ITAT Raipur Restores Bogus Purchase Dispute to CIT(A) Awaiting Jurisdictional High Court Ruling on Rice Millers

The adjudication of alleged accommodation entries and fake invoicing remains a highly litigated area under the Income Tax Act 1961. Recently, the Raipur Bench of the Income Tax Appellate Tribunal (ITAT) delivered a pivotal directive in the case of Maa Chandi Rice Industries Vs ACIT. The tribunal addressed the complexities surrounding alleged bogus purchases executed by rice millers, a contentious issue currently pending before higher judicial forums.

Instead of passing a conclusive verdict on the merits of the additions made by the tax authorities, the ITAT opted for a legally prudent route.

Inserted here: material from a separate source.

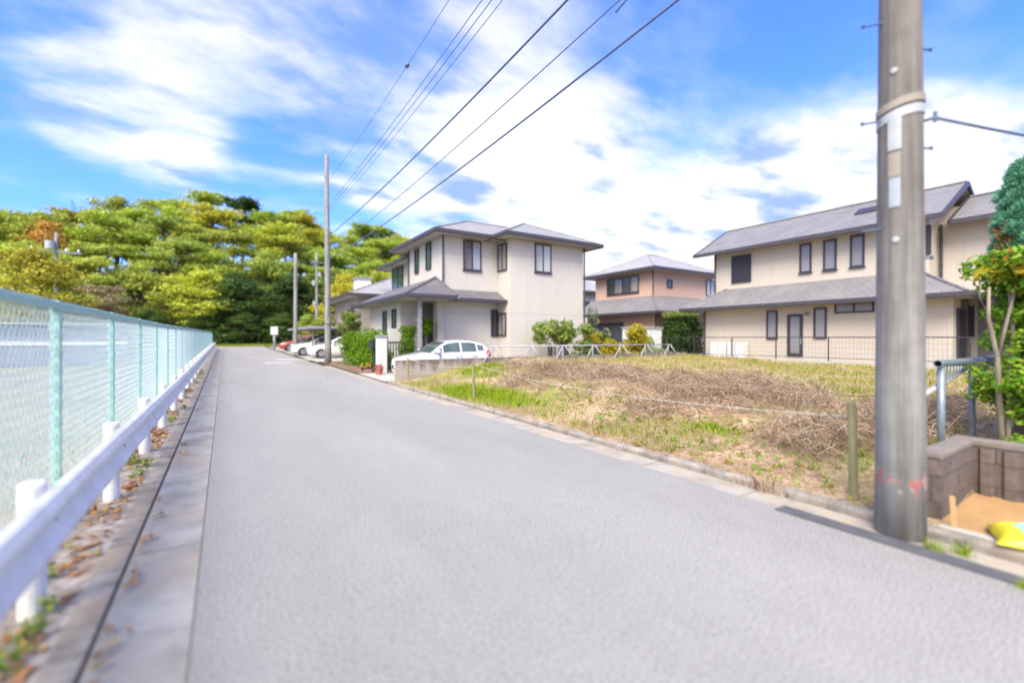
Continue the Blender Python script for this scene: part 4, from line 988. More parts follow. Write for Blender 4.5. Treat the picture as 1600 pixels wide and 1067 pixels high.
# ---- low block wall by the white car with white pipe bracing on it
lw = thing('parking_wall', (8, 14.55, 0), 'low pale block wall streaked with dark stains between the lot and the white hatchback', 'wall')
def wallstain():
    m, t, b = newmat('streaked_block')
    uv = t.nodes.new('ShaderNodeUVMap'); br = t.nodes.new('ShaderNodeTexBrick'); t.links.new(uv.outputs[0], br.inputs['Vector'])
    br.inputs['Scale'].default_value = 1; br.inputs['Brick Width'].default_value = .4; br.inputs['Row Height'].default_value = .2; br.inputs['Mortar Size'].default_value = .006
    br.inputs['Color1'].default_value = (.36, .32, .28, 1); br.inputs['Color2'].default_value = (.33, .30, .26, 1); br.inputs['Mortar'].default_value = (.24, .21, .18, 1)
    co = t.nodes.new('ShaderNodeTexCoord'); sp = t.nodes.new('ShaderNodeSeparateXYZ'); t.links.new(co.outputs['Object'], sp.inputs[0])
    n = tnoise(t, 5, 4, .6, (1, 1, .12)); mr = t.nodes.new('ShaderNodeMapRange'); t.links.new(sp.outputs[2], mr.inputs[0]); mr.inputs[1].default_value = .25; mr.inputs[2].default_value = .7; mr.inputs[3].default_value = 0; mr.inputs[4].default_value = .35
    ad = t.nodes.new('ShaderNodeMath'); t.links.new(n.outputs[0], ad.inputs[0]); t.links.new(mr.outputs[0], ad.inputs[1])
    r = ramp_node(t, [(.62, (0, 0, 0)), (.85, (1, 1, 1))]); t.links.new(ad.outputs[0], r.inputs[0])
    t.links.new(tmix(t, r.outputs[0], br.outputs[0], (.15, .125, .11)), b.inputs['Base Color']); b.inputs['Roughness'].default_value = .9
    return m
M['streak'] = wallstain()
MB().box(4.76, 20.0, 14.50, 14.62, -.1, .74).build('blockwork', M['streak'], lw)
pf = thing('pipe_bracing', (13, 14.56, .7), 'white pipe fence with slanting braces on the low wall in front of the cream house', 'fence')
zt_ = 1.16
mb = MB(); mb.tube([(8.4, 14.56, zt_), (18.6, 14.56, zt_ - .02)], .03, 10); mb.build('top_rail', M['white_pipe'], pf, smooth=True)
for i, x in enumerate(np.arange(8.5, 18.7, 1.68)):
    MB().tube([(x, 14.56, .4), (x, 14.56, zt_ + .02)], .028, 10).build('post', M['white_pipe'], pf, smooth=True)
    s = .62
    MB().tube([(x + .05, 14.47, zt_), (x + s, 14.40, .42)], .024, 8).build('brace', M['white_pipe'], pf, smooth=True)
    MB().tube([(x - .05, 14.47, zt_), (x - s, 14.40, .42)], .024, 8).build('brace', M['white_pipe'], pf, smooth=True)
for x, lb in ((12.0, 'leftmost'), (12.9, 'middle'), (14.8, 'rightmost')):
    mb = MB(); mb.tube([(x, 15.6, .1), (x, 15.6, 1.05), (x, 15.6, 1.10)], [.11, .11, .09], 12); mb.tube([(x, 15.6, 1.10), (x, 15.6, 1.22)], [.05, .08], 10)
    mb.build('black_post', M['black'], loc=(x, 15.6, .1), label='%s of the three stubby black posts behind the white pipe fence' % lb, cat='post', group='black posts in the garden', smooth=False)
# gate pillar, mailbox, planter by the entrance of the cream house
p = onG(597, 590, 0)
gp = thing('gate_pillar', (5.30, 17.95, 0), 'pale grey gate pillar at the entrance between hedge and white hatchback', 'pillar')
MB().box(5.12, 5.48, 17.77, 18.13, 0, 1.50).build('shaft', M['wall_pale'], gp, bevel=.012); MB().box(5.08, 5.52, 17.73, 18.17, 1.503, 1.58).build('cap', M['tile_grey'], gp, bevel=.01)
mbx = MB().box(5.10, 5.46, 18.7, 19.1, 1.0, 1.42).build('mailbox', M['black'], loc=(5.3, 18.9, .0), label='black mailbox on a post behind the gate pillar', cat='mailbox', bevel=.03)
MB().box(5.24, 5.32, 18.86, 18.94, 0, 1.0).build('post', M['dark_metal'], mbx)
fw_ = MB().box(6.3, 7.05, 20.2, 20.32, .05, 1.9).build('fence_panel', M['wall_pale'], loc=(6.7, 20.2, 0), label='white screen panel by the left end of the cream house', cat='screen', bevel=.01)
gt = thing('garden_gate', (6.0, 18.7, 0), 'black garden gate of thin upright bars beside the gate pillar', 'gate')
MB().box(5.60, 6.60, 18.55, 18.60, .15, .22).box(5.60, 6.60, 18.55, 18.60, 1.25, 1.32).build('gate_frame', M['black'], gt)
mb = MB()
for k in range(9): mb.box(5.62 + k * .118, 5.65 + k * .118, 18.56, 18.59, .222, 1.248)
mb.build('bars', M['black'], gt)
mb = MB(); mb.sweep([(-.06, 0), (.06, 0), (.06, .16), (-.06, .16)], [(4.75, 26.2, .02), (4.75, 22, .02), (4.72, 19.2, .02), (5.1, 18.5, .02)]); mb.build('garden_edging', M['brick'], loc=(4.75, 22, 0), label='low reddish brick edging at the foot of the trimmed hedge', cat='edging')
def pot(x, y, r, h, label, mat='terracotta', fl='flower_red', seed=1, grp='flower pots'):
    t = thing('flower_pot', (x, y, .03), label, 'flower pot', grp)
    mb = MB(); mb.tube([(x, y, .03), (x, y, .03 + h), (x, y, .03 + h), (x, y, .03 + h - .02)], [r * .75, r, r * .85, r * .85], 16); mb.build('pot', M[mat], t)
    flat_mesh('flowers', leaves([(x, y, h + .12, r * 1.2, r * 1.2, .13)], 180, .05, seed), 4, M[fl], t)
pot(5.05, 17.45, .15, .20, 'terracotta pot with red flowers at the foot of the gate pillar', seed=3)
pot(4.95, 19.0, .20, .20, 'dark pot overflowing with orange flowers beside the hedge', 'black', 'flower_or', 4)
pot(10.9, 15.3, .2, .45, 'red flowers in a pot behind the low block wall', 'unit', 'flower_red', 5)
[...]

The tribunal remanded the matter back to the first appellate authority, instructing them to await the final judgment of the Jurisdictional High Court on identical matters.

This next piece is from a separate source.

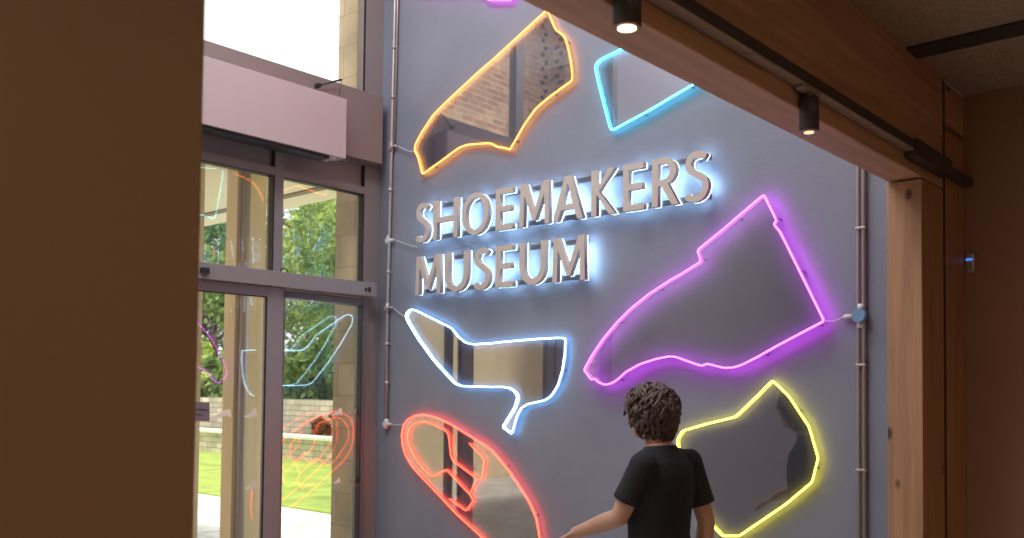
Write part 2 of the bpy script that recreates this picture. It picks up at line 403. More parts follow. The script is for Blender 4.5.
# bulkheads above the door
o = obj('bulkhead', boxb((XD + .0005, 1.2, 3.283), (-5.0, at(383, 130, 0, -5.0).y, 3.764), .004), M['bulk']); tag(o, 'dark mauve painted bulkhead running above the glass door to the blue wall', 'bulkhead')
hb = thing('heater_box', 'pale pink-grey box with a black slot below it, fixed in front of the dark bulkhead', 'air curtain', (-4.93, 2.4, 3.21))
ye = at(346.5, 130, 0, -4.87).y
zb0, zb1 = at(346.3, 158.9, 0, -4.87).z, at(347, 99.3, 0, -4.87).z
obj('casing', boxb((-4.999, 1.25, zb0), (-4.87, ye, zb1), .003), M['heater'], hb)
obj('outlet_slot', boxb((-4.99, 1.3, zb0 - .022), (-4.885, at(329, 150, 0, -4.885).y, zb0)), M['black'], hb)
obj('end_clip', boxb((-4.985, at(330, 155, 0, -4.885).y, zb0 - .016), (-4.885, at(336, 155, 0, -4.885).y, zb0)), M['plastic'], hb)
wa = thing('window_opener', 'short black arm sticking out over the bulkhead below the upper window', 'window arm', at(330, 82, 0, -4.99))
bm = B(); a = at(318, 85.5, 0, -4.975); b = at(341, 79.5, 0, -5.0); b.x += .10; b.y -= .0
b = at(342, 79.5, 0, -4.95); rings(bm, [a, b], .006, 8); box(bm, a - Vector((.02, .012, .012)), a + Vector((.02, .012, .010)))
obj('arm', bm, M['black'], wa)
bm = B(); c = at(339, 90, 0, -4.96); rings(bm, [b, c - Vector((0, 0, .04))], .0018, 6); obj('cord', bm, M['black'], wa)

# stickers and plaque on the glass
def film(pts, x, th=.0008):
    bm = B(); f = [at(px, py, 0, x) for px, py in pts]
    a = [bm.verts.new(p) for p in f]; b = [bm.verts.new(p + Vector((th, 0, 0))) for p in f]
    bm.faces.new(a); bm.faces.new(b[::-1])
    for i in range(len(a)): bm.faces.new((a[i], a[(i + 1) % len(a)], b[(i + 1) % len(a)], b[i]))
    return bm
shoe = [(0, .85), (.25, .75), (.55, .45), (.75, .05), (.95, 0), (1, .5), (1, .95), (.9, 1), (.85, .75), (.6, .95), (.2, 1.02)]
st = [((244, 408, 257, 417.5), XD + .0362, 'upper pale shoe-shaped sticker near the dark door stile, left leaf'),
      ((212, 409, 231, 417), XD + .0362, 'upper pale shoe-shaped sticker left of the outdoor post, beside the plaque'),
      ((244, 480, 256.5, 489.5), XD + .0362, 'lower pale shoe-shaped sticker on the left door leaf'),
      ((331, 408, 342, 415.5), XD + .0702, 'upper pale shoe-shaped sticker over the garden wall, right pane'),
      ((346, 408, 358, 416), XD - .0258, 'upper pale shoe-shaped sticker in front of the stone pier'),
      ((333, 477.5, 340, 483.5), XD + .0702, 'lower pale shoe-shaped sticker over the lawn edge, right pane'),
      ((346, 477, 357, 484), XD - .0258, 'lower pale shoe-shaped sticker in front of the stone pier')]
for (x0, y0, x1, y1), xx, lab in st:
    o = obj('shoe_sticker', film([(x0 + (x1 - x0) * u, y0 + (y1 - y0) * v) for u, v in shoe], xx), M['sticker']); tag(o, lab, 'sticker', 'shoe stickers on the glass door')
pq = thing('door_plaque', 'small mauve plaque with two dark text lines on the left edge of the glass door', 'plaque', at(203, 421, 0, XD + .037))
obj('plate', film([(190, 401.5), (209.3, 402.5), (209.3, 421.5), (190, 420.5)], XD + .0365, .003), M['plaque'], pq)
bm = film([(191, 408.5), (207.5, 409.3), (207.5, 411), (191, 410.2)], XD + .0396); obj('text_line', bm, M['plaquetext'], pq)
bm = film([(191, 413.6), (202.5, 414.2), (202.5, 415.6), (191, 415)], XD + .0396); obj('text_line', bm, M['plaquetext'], pq)

# ---------------------------------------------------------------- neon shapes on the blue wall
def neon(label, colour, outline, extra=(), core=(1, 1, 1), off=.034, name='neon_shape', pins=8, r=.0040):
    YT = YB - off; core = CORE[label.split()[0]]
    def W(px, py): return at(px, py, 1, YT - .004)
    pts = [W(*p) for p in outline]
    xs = [p.x for p in pts]; zs = [p.z for p in pts]
    c = Vector((sum(xs) / len(xs), YB, min(zs)))
    th = thing(name, label, 'neon light', c, 'neon shoe-part shapes on the blue wall')
    e = emis('neon_' + label.split()[0], core); e2 = emis('glow_' + label.split()[0], colour)
    path = rounded([Vector((p.x, YT - .004, p.z)) for p in pts], True)
    bm = B()
    rings(bm, path, r, 8, closed=True, ref=(0, 1, 0))
    obj('neon_tube', bm, e, th, True)
    STR = []
    for ex in extra:
        q = [W(*p) for p in ex]; bm = B()
        rings(bm, rounded([Vector((p.x, YT - .004, p.z)) for p in q], False), r * .85, 8, ref=(0, 1, 0)); obj('neon_tube', bm, e, th, True)
        STR.append(rounded([Vector((p.x, YT - .004, p.z)) for p in q], False))
    me = sheet([[(p.x, p.z) for p in path]], YT + .004, YT + .009)
    obj('acrylic_panel', me, M['acrylic'], th)
    # added glow strip behind the tube, facing the wall to light its halo
    def strip(q, closed):
        bm = B(); N = len(q); rows = []
        for i, p in enumerate(q):
            a = q[i - 1] if (closed or i) else p; b = q[(i + 1) % N] if (closed or i < N - 1) else p
            t = (b - a).normalized(); n = Vector((-t.z, 0, t.x)) * .0042
            rows.append([bm.verts.new((p.x + n.x * k, y, p.z + n.z * k)) for k, y in ((-1, YT + .0095), (1, YT + .0095), (1, YT + .0125), (-1, YT + .0125))])
        for i in range(N if closed else N - 1):
            a, b = rows[i], rows[(i + 1) % N]
            for k in range(4):
                f = bm.faces.new((a[k], a[(k + 1) % 4], b[(k + 1) % 4], b[k])); f.material_index = 1 if k == 2 else 0
        return bm
    obj('added_halo_strip', strip(path, True), [M['halostripside'], e2], th)
    for q in STR: obj('added_halo_strip', strip(q, False), [M['halostripside'], e2], th)
    # stand-off pins
    L = [(path[i] - path[i - 1]).length for i in range(len(path))]; tot = sum(L)
    cc = Vector((sum(p.x for p in path) / len(path), YT, sum(p.z for p in path) / len(path)))
    for k in range(pins):
        s = tot * (k + .35) / pins; i = 0
        while s > L[i] and i < len(L) - 1: s -= L[i]; i += 1
        p = path[i - 1].lerp(path[i], s / max(L[i], 1e-6)); tt = (path[i] - path[i - 1]).normalized()
        q = p + Vector((0, 0, 0))
        bm = B(); cyl(bm, (q.x, YT + .0045, q.z), (q.x, YB, q.z), .0038, 10)
        obj('standoff', bm, M['pin'], th, True)
    return th
ORANGE, CYAN, PURPLE, BLUE, RED, YELLOW, PINK = (12, 4.6, .5), (.4, 9, 15), (20, .9, 28), (1.6, 6, 13), (12, 1.0, .9), (10, 8.6, .7), (11, .6, 12)
CORE = dict(orange=(9, 2.1, .30), cyan=(.6, 8, 9), purple=(9, .78, 10), pale=(5, 8.5, 11), red=(13, .5, .26), yellow=(8, 7, .6), pink=(7, .7, 6))
neon('orange glowing outline shaped like a boot upper, mirroring brickwork, above the word sign', ORANGE,
     [(547, 9.5), (543.6, 13), (492.6, 60), (478, 72.3), (462.5, 86.8), (446.9, 101.3), (433.5, 114.7), (422.3, 131.4), (415.5, 144), (414.5, 149.7), (418.3, 158.2), (422.3, 174.3), (440.2, 161.6), (459.2, 147.5), (467, 144.8), (488.2, 143), (492, 143.8), (497, 147), (503, 147.4), (509.8, 149.5), (514.4, 142), (523.8, 125.4), (535.5, 108.7), (547.2, 98.7), (560.6, 88.6), (571.8, 80.8), (572.3, 76), (571.5, 67), (569.2, 52.5), (565.9, 40.2), (562.5, 34.6), (557, 30.8), (555, 28.6), (549.1, 14.5)], pins=9, off=.030)
neon('cyan glowing outline of an angular heel piece, half behind the timber beam', CYAN,
     [(619.4, 49.8), (602.4, 58.2), (597.3, 61.7), (594.8, 66.8), (597.3, 79), (603.4, 103.6), (610, 128.2), (612.2, 130.2), (646.4, 111.8), (692.4, 84.8), (735, 60), (752, 46), (748, 20), (720, 4), (690, 10), (655, 31)], off=.036)
neon('purple glowing outline of a large pointed shoe upper, right of the words', PURPLE,
     [(583.8, 369.9), (592.3, 354.7), (603.4, 338.4), (616.8, 322.4), (630.2, 309), (648, 294.5), (670.3, 280), (680, 274.6), (700.9, 261.4), (697.3, 250.2), (721.8, 230.2), (763.6, 194.5), (776.6, 220.8), (773.4, 224), (779.8, 231.6), (799.9, 272), (824, 321), (808, 329.3), (776.7, 345.9), (757.2, 357), (741.6, 364.8), (733.8, 367.4), (724, 368), (706.4, 363.5), (702.1, 366), (696.6, 364.5), (675.2, 356.8), (669.3, 356.3), (655.6, 359), (640, 364), (625.7, 371.9), (617.9, 379.2), (611.2, 383.4), (604.6, 384.8), (598.5, 382.6), (594.1, 377.9), (591.6, 380.2)], pins=12, off=.065, r=.0036)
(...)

Factual Matrix of the Dispute

The controversy stems from the appellate orders dated 24.12.2025 passed by the Commissioner of Income Tax (Appeals), Raipur-3, covering the assessment years AY 2015-16 and AY 2016-17. During the tribunal proceedings, the assessee was unrepresented despite filing an adjournment petition, which the bench subsequently dismissed to proceed with the hearing based on the available records and arguments from the Revenue.

Initial Assessment and Reopening Proceedings

For the lead assessment year, AY 2015-16, the assessee had initially filed its return of income on 19.02.2016, declaring a total income of Rs.8,21,840. The tax department initially scrutinized the case and finalized the assessment under Section 143(3) of the Income Tax Act 1961 on 14.07.2017, revising the total income upward to Rs.19,66,360.